When we think about those European countries, we may consider their comprehensive welfare states, but most Americans probably don't realize that most have tax systems that are much less progressive than ours, in large part due to VATs. But they also return a lot of that money back to people at lower incomes via those comprehensive welfare states, which produce societies that have much lower levels of inequality once that's all taken into account (Dylan Matthews explained that here).
This raises an interesting question for both liberals and conservatives in America: if you could wave a wand and change our system to one like those-a less progressive tax system (meaning higher taxes for people of lower incomes and lower taxes for people of higher incomes), combined with a much more comprehensive welfare state (better unemployment benefits, free health care, free day care, etc.), would you do it?

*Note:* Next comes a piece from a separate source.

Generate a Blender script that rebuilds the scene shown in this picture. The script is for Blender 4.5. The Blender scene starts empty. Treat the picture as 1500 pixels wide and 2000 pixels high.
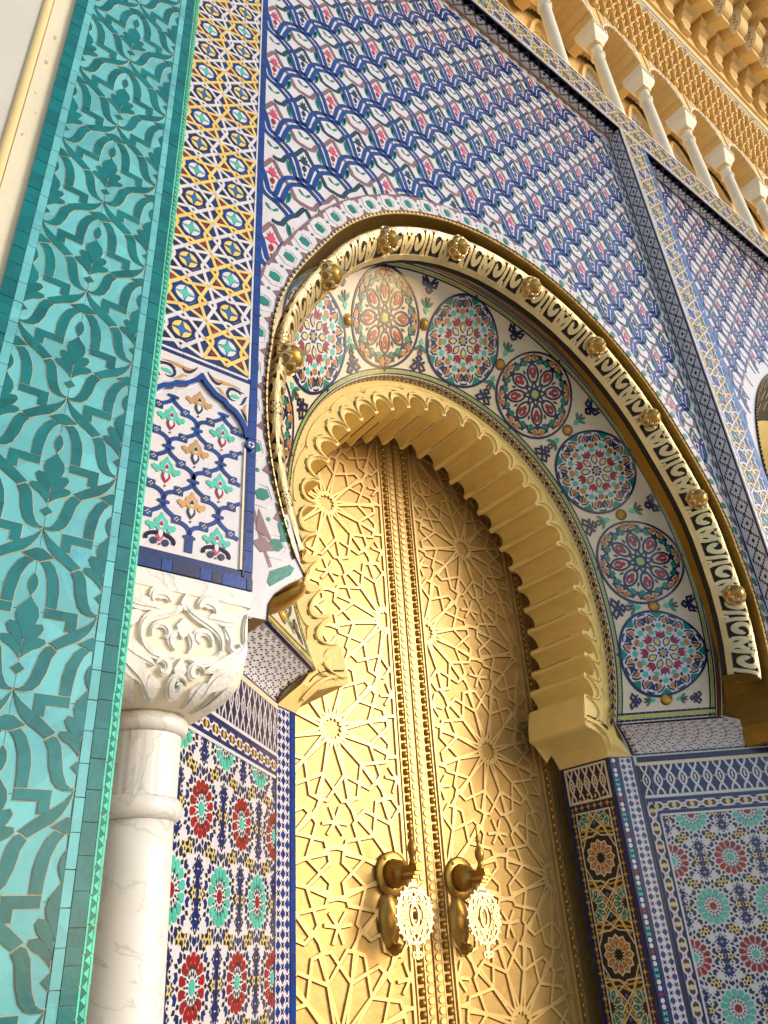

It would be one heck of a grand bargain. I suspect liberals would be more favorably inclined than conservatives, as much as conservatives dislike the progressivity of federal income taxes. Liberals would accept a tax system they saw as less fair, if what the system funded did much more to ease ordinary people's burdens and produced a more equal society. Conservatives, on the other hand, might like to complain about their high taxes, but would find the idea of a more robust welfare state absolutely horrifying.